Ryan Huggins regularly paints things he sees, at times with the intention of preserving them for posterity. His recent drawings and paintings have often been based on his impressions of cruising spaces, gay saunas, or queer parties; all sites of community and faggotry that carry tender historical significance as well as contemporary momentum.
This new body of works consists of small- to medium-sized paintings made with oil on linen. They depict scenes from two German gay bars, one in Berlin called Tabasco and one in Düsseldorf called Comeback. Both have been around for a minute and came from a generation of places that gradually became vital for sex work and adjacent transactional desires. Huggins frequented them both. He spent time there, observing, understanding, following their operational codes, how they are, how they feel, how they come alive at night. Even though many sex workers now prefer to ply their trade online,
these are spaces where good old fashioned hustling still pays off.

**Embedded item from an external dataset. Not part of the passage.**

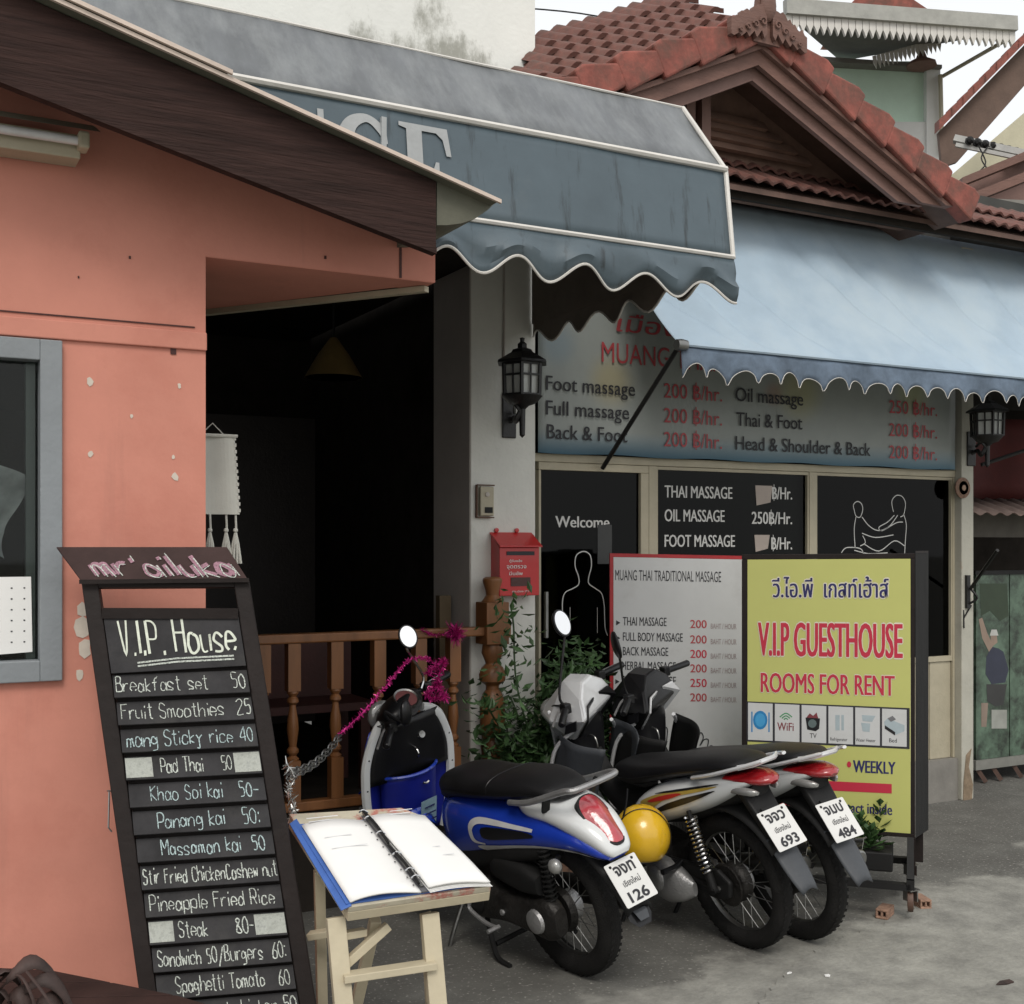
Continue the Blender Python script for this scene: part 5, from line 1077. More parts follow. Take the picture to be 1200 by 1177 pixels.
# ------------------------------------------------------------------ dark table with dried leaves, bottom left
tb = thing('dark_table', 'dark weathered wooden table top in the bottom left corner', 'table', L(-.9, 2.4, 0))
tz = .62
tl = [PG(-90, 1130, tz), PG(48, 1137, tz), PG(262, 1177, tz), PG(330, 1290, tz), PG(-90, 1290, tz)]
for i in range(6):
    f0, f1 = i / 6, (i + 1) / 6 - .008
    A0, A1 = tl[0].lerp(tl[4], f0), tl[0].lerp(tl[4], f1); C0, C1 = tl[1].lerp(tl[3], f0), tl[1].lerp(tl[3], f1)
    if i == 0: C0 = PG(50, 1138, tz)
    k = [.48, .78, .92, .97, 1, 1.0]
    x1a = PG(60 + 200 * min(1, f0 * 2.2), 1137 + 40 * min(1, f0 * 2.2), tz) if f0 * 2.2 < 1 else tl[2].lerp(tl[3], (f0 * 2.2 - 1) / 1.2)
    x1b = PG(60 + 200 * min(1, f1 * 2.2), 1137 + 40 * min(1, f1 * 2.2), tz) if f1 * 2.2 < 1 else tl[2].lerp(tl[3], (f1 * 2.2 - 1) / 1.2)
    b = MB(); b.slab([A0, x1a, x1b, A1], (0, 0, -.025)); b.build('plank', BROWNWOOD, tb, bevel=.002)
for q in (tl[0], tl[1].lerp(tl[2], .5), tl[4], tl[3]):
    c = tl[0].lerp(tl[3], .5); p = q.lerp(c, .15); b = MB(); b.bar(V(p.x, p.y, 0), V(p.x, p.y, tz - .026), .05, .05); b.build('leg', BROWNWOOD, tb)
dl = thing('dried_plant', 'curled dry brown leaves lying on the dark table corner', 'plant', PG(30, 1165, tz))
base = [PG(10, 1182, tz)]
for i, (x, y, l_, a, cu) in enumerate(((8, 1150, .10, 200, 1), (30, 1138, .13, 10, 1), (48, 1152, .12, -30, .8), (20, 1165, .11, -60, .7), (55, 1170, .10, -50, .6), (5, 1170, .09, 120, .8))):
    P = PZ(x, y + 20, 2.55); a = R(a); dr_ = V(math.cos(a), math.sin(a) * .5, 0); b = MB()
    f = lambda u_, v: P + dr_ * (l_ * (u_ - .3)) + V(0, 0, .03 + .035 * math.sin(math.pi * u_) * cu * 1.4 - .07 * u_ * u_) + V(-dr_.y, dr_.x, .5).normalized() * ((v - .5) * .045 * math.sin(math.pi * min(1, u_ + .03)) ** .7) + V(0, 0, -.012 * abs(v - .5) * 2)
    b.grid(f, 10, 4); b.build('leaf', LEAFDRY, dl, smooth=70, solid=.001)
b = MB(); b.tube(cat_rom([PZ(0, 1150, 2.55), PZ(22, 1133, 2.55), PZ(40, 1150, 2.52), PZ(62, 1180, 2.5)], 5), .003, 5); b.tube(cat_rom([PZ(-5, 1165, 2.55), PZ(20, 1143, 2.53), PZ(36, 1165, 2.5), PZ(44, 1195, 2.5)], 5), .003, 5); b.build('stem', LEAFDRY, dl)

# ------------------------------------------------------------------ menu stand with ring binder
FLs, FRs, BLs, BRs = L(-.436, 3.19, .735), L(-.058, 3.33, .75), L(-.652, 3.5, .915), L(-.300, 3.64, .905)
st = thing('menu_stand', 'cream painted wooden lectern stand with chipped sloping top', 'stand', (FLs + BRs) / 2 - V(0, 0, .8))
nS = (FRs - FLs).cross(BLs - FLs).normalized()
TOPM = mat('chipped_top_paint', (.48, .44, .34), .6, var=.2, scale=8, c2=(.42, .15, .12), mask=(.54, .62), mscale=9)
b = MB(); BRc = BRs
b.slab([FLs, FRs, BRs.lerp(FRs, .12), BRs.lerp(BLs, .10), BLs], -nS * .018); b.build('table_top', TOPM, st, bevel=.002)
exs = (FRs - FLs).normalized(); eys = (BLs - FLs).normalized()
b = MB(); b.slab([FLs - nS * .0185, FRs - nS * .0185, FRs - nS * .05, FLs - nS * .05], eys * .02); b.build('front_rail', BEIGEW, st, bevel=.002)
b = MB(); b.slab([FLs - nS * .0185 + eys * .021, BLs - nS * .0185, BLs - nS * .05, FLs - nS * .05 + eys * .021], exs * .02); b.build('side_rail', BEIGEW, st)
def leg(p, q, w_=.05, t_=.03, name='leg'): b = MB(); b.bar(p, q, w_, t_, up=(exs.y, -exs.x, 0)); b.build(name, BEIGEW, st, bevel=.002)
fl_t, fr_t = FLs.lerp(FRs, .12) + eys * .03 - nS * .03, FLs.lerp(FRs, .80) + eys * .03 - nS * .03
bd = (V(BLs.x, BLs.y, 0) - V(FLs.x, FLs.y, 0)).normalized()
fl_b = PG(423, 1345) if False else V(fl_t.x, fl_t.y, 0) + V(.04, -.03, 0); fr_b = V(fr_t.x, fr_t.y, 0) + V(.06, -.03, 0)
leg(PZ(393, 1075, 3.25), PZ(421, 1390, 3.13)); leg(PZ(503, 1070, 3.33), PZ(530, 1380, 3.22))
a, c = PZ(402, 1146, 3.215), PZ(510, 1130, 3.295); leg(a, c, .02, .045, 'cross_rail')
bt_l, bt_r = BLs.lerp(BRs, .12) - nS * .03 - eys * .05, BLs.lerp(BRs, .85) - nS * .03 - eys * .05
leg(PZ(440, 1078, 3.33), PZ(390, 1300, 3.62), .032, .024); leg(PZ(500, 1072, 3.36), PZ(512, 1290, 3.66), .032, .024)
leg(PZ(362, 1097, 3.42), PZ(386, 1093, 3.40), .02, .028, 'cross_rail'); leg(PZ(400, 1097, 3.26), PZ(428, 1092, 3.30), .02, .028, 'cross_rail')
leg(PZ(374, 1020, 3.45), PZ(380, 1290, 3.58), .03, .024)
leg(PZ(455, 1085, 3.31), PZ(405, 1130, 3.25), .024, .024, 'brace')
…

The works offer a deeply personal impression of the scenes that unfold at night in these bars. In both cases, the setting is similar. There are boys dancing in their underwear, hidden rooms that would
take a minute for a newcomer to discover, where men sit alongside raised platforms, lustfully staring and touching themselves, while others put on a sex show. Some are playing pool, walking around
frantically, or dancing along awkwardly to whatever the radio decides to bang out. But there are also places for communion and conversation, of the kind that makes one’s eyes sparkle and breath rush. There’s little in the way of reportage to be found here, no moralizing stories of sadness and exclusion. Some of these men are real, others drawn out of allusion, memory, and imagination. None of the works set out to give an authoritative account and instead give partial testimony to the beauty and
messiness of queer existence.
The sites transform into something like a commons for faggotry and communal rentals made for quick thrills and loving afternoons. One could say they become para-institutional spaces where queerness occurs, or at least one of its countless iterations—where it is fostered, where closeness breathes out loud, and where the transactionality of love and labor spews out all over the sticky dance floor. The paintings do not claim to show us things as they are; they are images born of impressions in the now, the moments Ryan spent inside them. Seen, felt, and then reworked, these scenes breathe fresh air into a homosphere that was gasping for it.
I find Ryan Huggins’ perspective on bars like Tabasco and Comeback a thoughtful take on a nonconforming experience of being in the world. It’s about how we decide to fill our shoes and put on our bras each day. A faggy kind of masculinity that becomes a spatial thing. It needs its dimly lit corners.
It requires hands on experience, screams for quick thrills, and is paid up front. Cash only.